New Chancellor Nadhim Zahawi’s £100million family property empire is funded with a mystery £30m loan, the Mirror can reveal.
One of their companies Zahawi & Zahawi Ltd, founded by Mr Zahawi and his wife Lana, owns £58m of commercial property in the UK and its accounts reveal it is funded by £55m in loans.
But just £23m of these are secured loans from banks – the remaining £32m is from “other creditors”.
It does not appear that the money is borrowed directly from the couple themselves.
Under “related party transactions”, it is revealed the company owes £1.5m to two sister companies owned by Mrs Zahawi.
The source of the remaining £30m in loans is not revealed.
Accounting expert Prof Richard Murphy, of Sheffield University Management School, said the funding arrangement was “exceptionally unusual” and that the Zahawis must “have some very wealthy friends”.
The Mirror has revealed that the couple’s companies have spent more than £80m on commercial properties in the last six years.
Mr Zahawi founded and ran the polling firm YouGov and continued to advise the firm while an MP.
He founded Zahawi & Zahawi with Lana in June 2010, weeks after he became an MP.
He quit as a director in 2018 when he became a Government minister and gave his 50% stake in the company to his wife.
In 2012, the MP for Stratford-on-Avon, said his “family arrived on these shores with only £50”.
Mr Zahawi has continued to earn large sums as an MP through a string of lucrative second jobs, including £1.3m from one oil company.

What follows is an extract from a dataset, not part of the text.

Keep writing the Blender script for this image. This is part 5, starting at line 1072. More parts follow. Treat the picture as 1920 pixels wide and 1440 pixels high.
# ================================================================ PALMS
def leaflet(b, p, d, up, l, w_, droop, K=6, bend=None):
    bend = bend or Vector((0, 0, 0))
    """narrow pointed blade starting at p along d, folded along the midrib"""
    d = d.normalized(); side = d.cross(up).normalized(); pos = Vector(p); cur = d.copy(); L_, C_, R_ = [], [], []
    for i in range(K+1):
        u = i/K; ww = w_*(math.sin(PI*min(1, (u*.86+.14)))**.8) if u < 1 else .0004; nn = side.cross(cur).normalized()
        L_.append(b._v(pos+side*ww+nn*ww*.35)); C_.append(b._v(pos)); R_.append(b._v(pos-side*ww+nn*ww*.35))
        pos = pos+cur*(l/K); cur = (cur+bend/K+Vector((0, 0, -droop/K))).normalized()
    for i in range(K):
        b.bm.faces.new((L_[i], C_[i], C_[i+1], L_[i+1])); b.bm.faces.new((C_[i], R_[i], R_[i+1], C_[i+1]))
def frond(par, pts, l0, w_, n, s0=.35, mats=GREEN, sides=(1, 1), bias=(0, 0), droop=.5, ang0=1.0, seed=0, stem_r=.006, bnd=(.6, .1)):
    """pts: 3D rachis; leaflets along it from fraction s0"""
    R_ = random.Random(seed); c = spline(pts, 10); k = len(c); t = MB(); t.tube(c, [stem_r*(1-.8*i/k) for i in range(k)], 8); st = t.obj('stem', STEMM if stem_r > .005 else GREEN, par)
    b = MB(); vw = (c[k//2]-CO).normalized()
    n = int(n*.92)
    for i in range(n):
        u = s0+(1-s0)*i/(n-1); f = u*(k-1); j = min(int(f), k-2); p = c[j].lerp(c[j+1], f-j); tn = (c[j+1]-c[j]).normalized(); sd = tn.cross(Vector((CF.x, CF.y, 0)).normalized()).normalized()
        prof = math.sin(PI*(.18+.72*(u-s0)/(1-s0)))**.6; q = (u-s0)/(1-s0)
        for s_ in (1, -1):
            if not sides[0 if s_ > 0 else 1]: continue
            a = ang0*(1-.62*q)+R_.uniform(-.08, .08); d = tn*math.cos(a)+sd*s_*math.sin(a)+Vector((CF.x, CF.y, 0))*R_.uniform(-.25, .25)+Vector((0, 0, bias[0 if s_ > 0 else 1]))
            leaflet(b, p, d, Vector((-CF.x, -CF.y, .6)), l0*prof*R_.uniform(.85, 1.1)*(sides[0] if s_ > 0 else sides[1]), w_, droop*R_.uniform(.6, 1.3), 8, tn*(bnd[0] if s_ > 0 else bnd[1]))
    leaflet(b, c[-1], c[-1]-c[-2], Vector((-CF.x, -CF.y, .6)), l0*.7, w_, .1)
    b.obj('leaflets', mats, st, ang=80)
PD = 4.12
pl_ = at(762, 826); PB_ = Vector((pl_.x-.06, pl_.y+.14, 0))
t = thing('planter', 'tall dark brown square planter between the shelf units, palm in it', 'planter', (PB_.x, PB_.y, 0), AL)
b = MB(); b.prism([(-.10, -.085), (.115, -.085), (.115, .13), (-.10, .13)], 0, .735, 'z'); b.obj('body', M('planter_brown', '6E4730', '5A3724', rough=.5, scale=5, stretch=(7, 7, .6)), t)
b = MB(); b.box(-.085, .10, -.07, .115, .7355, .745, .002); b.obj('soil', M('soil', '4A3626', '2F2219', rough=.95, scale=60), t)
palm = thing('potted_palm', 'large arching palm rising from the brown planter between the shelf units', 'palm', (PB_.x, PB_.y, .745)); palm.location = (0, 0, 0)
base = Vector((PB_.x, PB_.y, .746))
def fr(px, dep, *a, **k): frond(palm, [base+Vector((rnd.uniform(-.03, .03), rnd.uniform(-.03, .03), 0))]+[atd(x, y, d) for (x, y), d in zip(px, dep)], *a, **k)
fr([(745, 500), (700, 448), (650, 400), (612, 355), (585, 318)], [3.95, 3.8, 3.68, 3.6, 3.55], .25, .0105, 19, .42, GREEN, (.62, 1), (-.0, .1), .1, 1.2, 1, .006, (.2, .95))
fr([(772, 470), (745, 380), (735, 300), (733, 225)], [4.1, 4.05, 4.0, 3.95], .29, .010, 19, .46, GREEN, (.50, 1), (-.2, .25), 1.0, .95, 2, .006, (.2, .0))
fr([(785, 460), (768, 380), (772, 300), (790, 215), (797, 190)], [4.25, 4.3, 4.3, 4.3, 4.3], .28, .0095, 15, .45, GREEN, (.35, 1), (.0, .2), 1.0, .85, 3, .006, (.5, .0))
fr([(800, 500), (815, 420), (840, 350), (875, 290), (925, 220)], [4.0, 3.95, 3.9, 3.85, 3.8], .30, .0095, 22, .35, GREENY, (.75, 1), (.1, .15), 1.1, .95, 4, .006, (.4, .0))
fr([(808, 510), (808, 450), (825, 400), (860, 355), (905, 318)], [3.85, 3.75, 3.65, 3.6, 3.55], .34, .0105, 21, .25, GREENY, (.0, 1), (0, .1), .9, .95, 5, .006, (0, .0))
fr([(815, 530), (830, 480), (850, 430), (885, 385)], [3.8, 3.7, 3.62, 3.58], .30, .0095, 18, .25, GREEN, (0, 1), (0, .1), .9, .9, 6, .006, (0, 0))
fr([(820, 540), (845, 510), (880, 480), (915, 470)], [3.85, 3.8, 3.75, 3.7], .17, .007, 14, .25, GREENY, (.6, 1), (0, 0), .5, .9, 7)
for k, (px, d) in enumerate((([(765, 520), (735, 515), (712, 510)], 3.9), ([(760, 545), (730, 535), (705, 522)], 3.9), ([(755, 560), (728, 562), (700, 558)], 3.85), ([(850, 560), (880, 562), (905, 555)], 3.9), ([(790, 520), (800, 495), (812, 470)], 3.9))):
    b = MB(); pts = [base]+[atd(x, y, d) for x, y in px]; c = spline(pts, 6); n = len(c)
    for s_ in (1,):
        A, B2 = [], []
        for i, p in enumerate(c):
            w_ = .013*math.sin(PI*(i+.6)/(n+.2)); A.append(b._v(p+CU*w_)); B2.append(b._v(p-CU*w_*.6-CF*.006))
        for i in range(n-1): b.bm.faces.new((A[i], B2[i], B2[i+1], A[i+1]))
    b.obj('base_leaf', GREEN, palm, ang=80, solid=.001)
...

But the now Chancellor was able to keep his total second job earnings hidden due to a Parliamentary loophole.
Deputy Labour Party leader Angela Rayner said: “The new Chancellor must reveal who is funding his company’s property empire, whether that money is coming from overseas or through family connections – and whether all his interests have been properly declared.
“The cloud of suspicion will hang over him until he comes clean with the British people.”
Mr Zahawi said last night: “Smears have falsely claimed that the Serious Fraud Office, the National Crime Agency and HMRC are looking into me.
“Let me be clear, I am not aware of this. I have not been told that this is the case. I’ve always declared my financial interests and paid my taxes in the UK.”
He insisted that neither he nor his wife benefits from an offshore trust and that he has “never used offshore companies or services firms based in tax havens for the purchase of property or properties in the UK”.
He vowed to publish his tax return annually if elected PM.